Cyrus does not know the Divine; or at least, the writer of the book of Isaiah has no knowledge or report that Cyrus confessed faith in Yahweh. I have to wonder how Cyrus would know that the Divine charted his success. Unless Cyrus read the book of Isaiah he would not know. But the readers of the book of Isaiah have been made very aware. I do not think their awareness is for Cyrus’ benefit, but for them to see . . . . well, many things. They are intertwined with the fates and circumstances of other nations. The Divine tends to more things than just Israel/Judah. The Lord has not forgotten them or put them in the past. Deliverance can come from all sorts of unusual and foreign places. Their Lord God is over all things, not just their comparatively small concerns. People and places outside of their relatively small circle of acquaintance matter. Thinking about it, these are things that all nations and people throughput all human history need to be aware of.

“I am the LORD, and there is no other; besides me there is no god. I arm you, though you do not know me, so that they may know, from the rising of the sun and from the west, that there is no one besides me; I am the LORD, and there is no other. I form light and create darkness, I make weal and create woe; I the LORD do all these things.” (Verses 5 – 7)

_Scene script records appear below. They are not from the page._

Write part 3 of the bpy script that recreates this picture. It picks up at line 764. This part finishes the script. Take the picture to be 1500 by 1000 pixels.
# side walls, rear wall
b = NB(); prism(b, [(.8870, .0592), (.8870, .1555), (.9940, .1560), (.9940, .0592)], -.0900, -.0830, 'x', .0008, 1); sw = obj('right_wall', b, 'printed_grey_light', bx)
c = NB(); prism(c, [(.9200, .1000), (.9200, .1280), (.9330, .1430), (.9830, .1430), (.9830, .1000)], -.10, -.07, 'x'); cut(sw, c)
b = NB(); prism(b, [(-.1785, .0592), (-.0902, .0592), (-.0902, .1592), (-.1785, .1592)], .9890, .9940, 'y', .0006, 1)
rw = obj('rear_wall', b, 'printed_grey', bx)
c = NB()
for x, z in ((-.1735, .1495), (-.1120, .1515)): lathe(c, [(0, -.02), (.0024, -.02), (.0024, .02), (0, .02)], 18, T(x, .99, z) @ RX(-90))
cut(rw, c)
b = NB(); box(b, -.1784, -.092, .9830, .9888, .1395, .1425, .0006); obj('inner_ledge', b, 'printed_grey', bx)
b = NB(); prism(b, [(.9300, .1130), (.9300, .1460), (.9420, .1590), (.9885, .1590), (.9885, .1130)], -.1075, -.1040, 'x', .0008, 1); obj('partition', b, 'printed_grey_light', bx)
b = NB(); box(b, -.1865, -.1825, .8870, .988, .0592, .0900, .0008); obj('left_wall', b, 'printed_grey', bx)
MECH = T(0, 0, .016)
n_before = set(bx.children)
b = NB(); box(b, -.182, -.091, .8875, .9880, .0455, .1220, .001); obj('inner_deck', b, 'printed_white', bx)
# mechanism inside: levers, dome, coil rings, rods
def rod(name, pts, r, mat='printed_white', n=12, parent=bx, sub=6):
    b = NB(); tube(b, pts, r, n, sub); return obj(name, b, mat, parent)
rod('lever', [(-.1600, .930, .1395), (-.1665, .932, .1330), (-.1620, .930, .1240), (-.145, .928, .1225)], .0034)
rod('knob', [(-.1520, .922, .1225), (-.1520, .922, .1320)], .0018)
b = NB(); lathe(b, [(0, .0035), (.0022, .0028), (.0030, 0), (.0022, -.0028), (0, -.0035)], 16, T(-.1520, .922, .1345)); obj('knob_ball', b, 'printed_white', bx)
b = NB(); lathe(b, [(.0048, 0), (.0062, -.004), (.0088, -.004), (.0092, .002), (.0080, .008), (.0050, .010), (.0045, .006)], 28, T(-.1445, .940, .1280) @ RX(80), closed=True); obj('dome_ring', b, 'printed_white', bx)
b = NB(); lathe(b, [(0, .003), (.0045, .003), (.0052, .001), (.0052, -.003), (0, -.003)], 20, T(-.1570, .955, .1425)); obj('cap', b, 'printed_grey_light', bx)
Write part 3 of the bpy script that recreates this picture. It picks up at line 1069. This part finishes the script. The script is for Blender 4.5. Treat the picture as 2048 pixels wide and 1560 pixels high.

It is hard to know, when you are in the moment, what is significant and needs to have attention paid. And what is of little or no consequence. However, to the Lord God nothing is inconsequential. It behooves us, I think, to pay attention to the big picture, the little picture, and everything in-between. May the Divine give you eyes to see, hears to hear, discernment to understand, and speech to speak to those around you. Shalom & Selah!